The roads ministry has sent multiple suggestions to the finance ministry on ways to ease the fund crunch in the sector. If the central bank sheds its reluctance to treat highway sector lending as secured loans, the credit flow to the fund-starved highway sector could grow by at least 20 to 25 percent.

Recently, in other positive development the Supreme Court allowed delinking of the two clearances as sought by the Ministry of Environment and Forest (MoEF).
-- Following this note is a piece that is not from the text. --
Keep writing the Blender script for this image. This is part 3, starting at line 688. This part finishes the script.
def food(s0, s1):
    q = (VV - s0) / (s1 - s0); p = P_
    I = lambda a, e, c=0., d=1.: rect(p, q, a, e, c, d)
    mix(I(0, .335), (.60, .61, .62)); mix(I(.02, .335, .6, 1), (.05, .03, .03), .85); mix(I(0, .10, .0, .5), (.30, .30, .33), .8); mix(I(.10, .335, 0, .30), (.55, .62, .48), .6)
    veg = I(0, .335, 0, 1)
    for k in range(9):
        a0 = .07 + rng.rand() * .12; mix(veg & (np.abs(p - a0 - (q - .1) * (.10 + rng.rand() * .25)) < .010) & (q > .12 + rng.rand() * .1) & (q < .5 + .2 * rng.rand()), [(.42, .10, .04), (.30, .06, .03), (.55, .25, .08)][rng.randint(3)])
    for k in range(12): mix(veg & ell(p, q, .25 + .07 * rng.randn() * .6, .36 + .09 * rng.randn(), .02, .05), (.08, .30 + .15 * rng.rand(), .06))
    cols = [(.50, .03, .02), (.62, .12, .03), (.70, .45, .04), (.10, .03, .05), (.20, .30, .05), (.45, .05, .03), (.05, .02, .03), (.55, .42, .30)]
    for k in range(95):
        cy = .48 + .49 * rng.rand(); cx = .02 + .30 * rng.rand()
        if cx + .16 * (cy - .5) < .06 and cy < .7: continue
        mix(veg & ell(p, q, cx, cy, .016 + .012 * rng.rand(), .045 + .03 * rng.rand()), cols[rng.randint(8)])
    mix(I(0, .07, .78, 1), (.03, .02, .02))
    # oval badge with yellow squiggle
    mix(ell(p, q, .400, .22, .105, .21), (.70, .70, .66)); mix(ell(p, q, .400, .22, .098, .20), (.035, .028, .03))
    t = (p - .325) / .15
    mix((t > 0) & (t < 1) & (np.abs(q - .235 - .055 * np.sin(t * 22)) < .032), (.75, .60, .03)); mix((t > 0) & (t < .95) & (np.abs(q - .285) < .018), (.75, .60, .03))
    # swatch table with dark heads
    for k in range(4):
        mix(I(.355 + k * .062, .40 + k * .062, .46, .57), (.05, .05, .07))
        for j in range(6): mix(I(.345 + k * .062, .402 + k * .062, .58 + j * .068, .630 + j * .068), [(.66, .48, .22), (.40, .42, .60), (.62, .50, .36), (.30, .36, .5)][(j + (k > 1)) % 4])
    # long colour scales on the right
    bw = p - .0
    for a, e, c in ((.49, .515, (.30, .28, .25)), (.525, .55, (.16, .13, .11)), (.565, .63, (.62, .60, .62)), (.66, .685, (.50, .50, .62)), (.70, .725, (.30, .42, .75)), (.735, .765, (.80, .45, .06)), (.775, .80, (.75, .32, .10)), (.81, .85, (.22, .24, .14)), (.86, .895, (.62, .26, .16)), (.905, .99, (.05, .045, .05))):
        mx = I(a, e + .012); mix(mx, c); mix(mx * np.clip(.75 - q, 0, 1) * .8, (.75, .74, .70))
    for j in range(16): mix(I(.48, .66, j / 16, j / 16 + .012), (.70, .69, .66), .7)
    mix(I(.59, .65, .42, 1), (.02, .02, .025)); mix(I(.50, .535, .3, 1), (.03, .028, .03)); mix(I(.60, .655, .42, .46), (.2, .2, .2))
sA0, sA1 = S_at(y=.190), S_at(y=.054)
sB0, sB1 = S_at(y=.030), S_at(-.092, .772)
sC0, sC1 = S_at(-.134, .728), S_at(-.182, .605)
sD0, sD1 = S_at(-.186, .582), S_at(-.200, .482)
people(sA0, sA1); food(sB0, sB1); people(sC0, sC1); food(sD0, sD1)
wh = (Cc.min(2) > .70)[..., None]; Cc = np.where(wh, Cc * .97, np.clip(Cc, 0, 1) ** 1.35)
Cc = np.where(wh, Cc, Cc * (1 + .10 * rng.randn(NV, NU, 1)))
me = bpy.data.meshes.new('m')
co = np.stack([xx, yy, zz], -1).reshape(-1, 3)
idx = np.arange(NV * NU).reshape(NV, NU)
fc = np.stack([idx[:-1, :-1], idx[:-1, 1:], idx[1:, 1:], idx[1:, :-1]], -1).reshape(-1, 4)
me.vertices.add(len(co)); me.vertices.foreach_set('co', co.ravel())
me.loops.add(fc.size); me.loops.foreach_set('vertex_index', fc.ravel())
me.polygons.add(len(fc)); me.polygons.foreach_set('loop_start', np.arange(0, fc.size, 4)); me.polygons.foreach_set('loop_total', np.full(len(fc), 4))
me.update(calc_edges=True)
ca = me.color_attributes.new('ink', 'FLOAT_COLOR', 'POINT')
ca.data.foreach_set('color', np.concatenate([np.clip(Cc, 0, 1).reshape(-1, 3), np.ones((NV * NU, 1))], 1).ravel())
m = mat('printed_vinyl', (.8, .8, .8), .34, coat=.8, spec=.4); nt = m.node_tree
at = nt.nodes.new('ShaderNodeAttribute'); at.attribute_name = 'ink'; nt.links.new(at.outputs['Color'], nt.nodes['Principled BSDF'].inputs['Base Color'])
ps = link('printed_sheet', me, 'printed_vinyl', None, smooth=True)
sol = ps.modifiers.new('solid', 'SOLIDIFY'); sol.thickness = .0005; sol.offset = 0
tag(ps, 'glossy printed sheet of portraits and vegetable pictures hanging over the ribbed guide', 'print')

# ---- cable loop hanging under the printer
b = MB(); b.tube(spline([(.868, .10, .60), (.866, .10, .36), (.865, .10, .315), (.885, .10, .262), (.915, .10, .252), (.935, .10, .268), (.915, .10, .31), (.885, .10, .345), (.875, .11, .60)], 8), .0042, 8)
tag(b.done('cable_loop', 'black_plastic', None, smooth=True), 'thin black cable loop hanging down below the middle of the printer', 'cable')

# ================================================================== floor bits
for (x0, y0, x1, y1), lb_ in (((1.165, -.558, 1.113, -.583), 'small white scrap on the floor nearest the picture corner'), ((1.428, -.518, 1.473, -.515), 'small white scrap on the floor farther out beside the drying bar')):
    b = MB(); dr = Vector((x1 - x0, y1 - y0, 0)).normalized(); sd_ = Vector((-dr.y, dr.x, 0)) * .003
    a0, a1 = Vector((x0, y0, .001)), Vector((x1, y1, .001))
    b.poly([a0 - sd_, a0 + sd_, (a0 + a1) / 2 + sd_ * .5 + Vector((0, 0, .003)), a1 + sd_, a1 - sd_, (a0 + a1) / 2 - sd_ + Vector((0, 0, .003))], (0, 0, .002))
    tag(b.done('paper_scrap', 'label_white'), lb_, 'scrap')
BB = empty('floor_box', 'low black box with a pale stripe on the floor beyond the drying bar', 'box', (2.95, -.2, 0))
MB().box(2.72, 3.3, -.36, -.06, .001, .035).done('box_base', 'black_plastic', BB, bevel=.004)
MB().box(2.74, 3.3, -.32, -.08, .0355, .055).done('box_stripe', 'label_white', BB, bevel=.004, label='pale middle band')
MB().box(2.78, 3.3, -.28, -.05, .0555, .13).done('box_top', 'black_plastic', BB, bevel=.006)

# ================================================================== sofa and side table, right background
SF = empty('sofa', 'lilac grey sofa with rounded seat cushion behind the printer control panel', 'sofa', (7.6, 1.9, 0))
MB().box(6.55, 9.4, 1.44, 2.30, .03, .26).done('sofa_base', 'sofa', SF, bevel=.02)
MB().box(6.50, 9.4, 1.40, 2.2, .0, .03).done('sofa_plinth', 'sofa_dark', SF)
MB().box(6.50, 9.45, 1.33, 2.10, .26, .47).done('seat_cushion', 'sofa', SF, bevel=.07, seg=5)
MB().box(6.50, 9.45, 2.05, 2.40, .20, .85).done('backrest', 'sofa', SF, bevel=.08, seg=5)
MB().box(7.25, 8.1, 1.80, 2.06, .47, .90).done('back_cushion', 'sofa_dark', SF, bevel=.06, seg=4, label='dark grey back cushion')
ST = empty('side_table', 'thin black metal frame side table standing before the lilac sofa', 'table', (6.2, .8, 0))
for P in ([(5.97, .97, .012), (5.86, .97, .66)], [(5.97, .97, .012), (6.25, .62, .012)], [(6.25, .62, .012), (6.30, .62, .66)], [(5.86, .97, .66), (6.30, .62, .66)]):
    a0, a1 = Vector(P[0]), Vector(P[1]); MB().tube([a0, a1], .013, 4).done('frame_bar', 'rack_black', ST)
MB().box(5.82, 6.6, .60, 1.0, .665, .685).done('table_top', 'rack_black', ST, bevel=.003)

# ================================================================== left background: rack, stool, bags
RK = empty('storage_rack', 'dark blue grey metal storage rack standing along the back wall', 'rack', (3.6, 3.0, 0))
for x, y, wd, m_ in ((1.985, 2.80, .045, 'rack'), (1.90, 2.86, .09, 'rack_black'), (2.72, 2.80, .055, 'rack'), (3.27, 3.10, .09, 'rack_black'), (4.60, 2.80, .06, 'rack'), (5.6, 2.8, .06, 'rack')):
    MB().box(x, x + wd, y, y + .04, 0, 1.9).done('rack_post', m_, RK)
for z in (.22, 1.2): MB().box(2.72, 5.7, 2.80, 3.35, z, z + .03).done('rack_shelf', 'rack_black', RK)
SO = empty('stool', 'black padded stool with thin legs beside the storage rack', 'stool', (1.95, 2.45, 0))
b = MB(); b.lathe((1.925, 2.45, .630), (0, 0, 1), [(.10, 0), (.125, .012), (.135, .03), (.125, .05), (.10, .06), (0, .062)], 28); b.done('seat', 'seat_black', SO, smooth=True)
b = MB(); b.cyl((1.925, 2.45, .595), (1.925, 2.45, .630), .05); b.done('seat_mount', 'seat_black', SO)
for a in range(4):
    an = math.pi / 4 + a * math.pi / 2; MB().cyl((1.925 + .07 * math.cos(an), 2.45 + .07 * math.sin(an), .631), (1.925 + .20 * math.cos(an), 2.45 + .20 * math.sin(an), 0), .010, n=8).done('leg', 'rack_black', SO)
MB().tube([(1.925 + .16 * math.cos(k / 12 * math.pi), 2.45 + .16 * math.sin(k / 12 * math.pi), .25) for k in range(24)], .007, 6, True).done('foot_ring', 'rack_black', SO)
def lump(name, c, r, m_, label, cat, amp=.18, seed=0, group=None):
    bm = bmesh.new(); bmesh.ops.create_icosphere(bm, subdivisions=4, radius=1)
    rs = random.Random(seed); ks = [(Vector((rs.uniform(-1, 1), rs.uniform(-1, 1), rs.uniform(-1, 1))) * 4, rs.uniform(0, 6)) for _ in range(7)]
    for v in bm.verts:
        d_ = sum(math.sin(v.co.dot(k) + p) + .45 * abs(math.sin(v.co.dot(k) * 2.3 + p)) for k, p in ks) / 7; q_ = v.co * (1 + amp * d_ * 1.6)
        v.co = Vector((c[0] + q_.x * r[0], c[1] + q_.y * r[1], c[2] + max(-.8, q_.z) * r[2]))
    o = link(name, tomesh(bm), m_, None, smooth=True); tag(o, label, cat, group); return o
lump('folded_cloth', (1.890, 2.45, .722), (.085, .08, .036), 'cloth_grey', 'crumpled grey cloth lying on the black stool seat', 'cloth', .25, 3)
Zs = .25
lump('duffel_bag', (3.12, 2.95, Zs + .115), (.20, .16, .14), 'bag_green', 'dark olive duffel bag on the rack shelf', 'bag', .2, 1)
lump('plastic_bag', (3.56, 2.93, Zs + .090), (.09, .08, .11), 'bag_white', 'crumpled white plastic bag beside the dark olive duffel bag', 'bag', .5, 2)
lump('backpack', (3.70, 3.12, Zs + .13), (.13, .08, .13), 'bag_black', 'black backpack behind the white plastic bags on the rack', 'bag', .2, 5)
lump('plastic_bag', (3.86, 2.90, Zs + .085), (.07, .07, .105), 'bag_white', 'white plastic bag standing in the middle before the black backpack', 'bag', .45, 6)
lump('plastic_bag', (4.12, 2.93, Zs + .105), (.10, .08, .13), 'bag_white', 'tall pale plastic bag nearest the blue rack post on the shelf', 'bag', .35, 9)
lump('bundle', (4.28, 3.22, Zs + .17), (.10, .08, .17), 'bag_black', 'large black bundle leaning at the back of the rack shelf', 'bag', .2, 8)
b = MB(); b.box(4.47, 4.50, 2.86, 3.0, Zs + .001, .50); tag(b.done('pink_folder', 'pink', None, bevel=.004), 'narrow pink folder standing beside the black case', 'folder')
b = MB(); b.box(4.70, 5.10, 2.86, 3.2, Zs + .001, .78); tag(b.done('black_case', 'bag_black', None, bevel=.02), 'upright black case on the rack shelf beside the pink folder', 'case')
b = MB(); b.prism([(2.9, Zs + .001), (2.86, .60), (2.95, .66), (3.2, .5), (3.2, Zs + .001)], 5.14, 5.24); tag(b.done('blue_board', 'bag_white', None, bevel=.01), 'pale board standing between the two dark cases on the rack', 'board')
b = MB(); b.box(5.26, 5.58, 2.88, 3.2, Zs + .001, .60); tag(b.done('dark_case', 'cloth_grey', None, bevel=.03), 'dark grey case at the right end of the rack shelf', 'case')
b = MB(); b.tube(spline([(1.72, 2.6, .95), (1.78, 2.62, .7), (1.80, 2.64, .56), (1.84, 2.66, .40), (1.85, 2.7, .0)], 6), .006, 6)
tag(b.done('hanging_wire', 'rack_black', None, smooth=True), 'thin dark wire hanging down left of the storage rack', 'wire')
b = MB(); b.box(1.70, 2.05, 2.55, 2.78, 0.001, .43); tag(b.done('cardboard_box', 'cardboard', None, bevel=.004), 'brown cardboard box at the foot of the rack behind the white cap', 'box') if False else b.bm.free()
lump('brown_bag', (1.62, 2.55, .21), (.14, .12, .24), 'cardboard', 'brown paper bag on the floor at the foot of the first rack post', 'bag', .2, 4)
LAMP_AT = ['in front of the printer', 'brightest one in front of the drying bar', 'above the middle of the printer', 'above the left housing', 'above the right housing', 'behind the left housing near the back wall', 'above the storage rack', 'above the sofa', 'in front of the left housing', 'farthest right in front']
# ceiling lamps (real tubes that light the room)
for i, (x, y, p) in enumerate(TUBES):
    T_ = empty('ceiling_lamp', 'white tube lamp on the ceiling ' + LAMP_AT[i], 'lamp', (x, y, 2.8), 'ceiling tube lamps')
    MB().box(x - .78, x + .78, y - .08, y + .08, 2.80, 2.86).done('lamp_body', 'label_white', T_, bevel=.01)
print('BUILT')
The NHAI had sought Supreme Court intervention allowing delinking of environment clearance from forest approval. 20 projects long stuck up due to delay in forest clearances would be executed soon after clearance from MoEF in the wake of Supreme Court orders.

The CNX Nifty is currently trading at 5,837.40, down by 35.20 points or 0.60% after trading in a range of 5,842.45 and 5,814.35. There were 12 stocks advancing against 38 declines on the index.

The top gainers of the Nifty were Cipla up by 1.47%, Siemens up by 1.25%, HCL Tech up by 1.09%, HUL up by 0.95% and HDFC Bank up by 0.95%.

On the flip side, Coal India down by 5.27%, Maruti Suzuki down by 2.94%, IDFC down by 2.92%, Tata Power down by 2.51% and BPCL down by 2.31% were the major losers on the index.

All Asian equity indices continued to reel in red; Shanghai Composite descended by 1.68%, Hang Seng tumbled down 2.00%, Jakarta Composite slipped 0.46%, KLSE Composite dropped 0.36%, Nikkei 225 crumbled 2.71%, Straits Times contracted by 0.89%, KOSPI Composite decreased 0.92% and Taiwan Weighted plunged by 1.47%.

The European markets were trading in red; France’s CAC 40 lost 1.32%, Germany’s DAX descended 1.32% and United Kingdom’s FTSE 100 dropped 1.04%.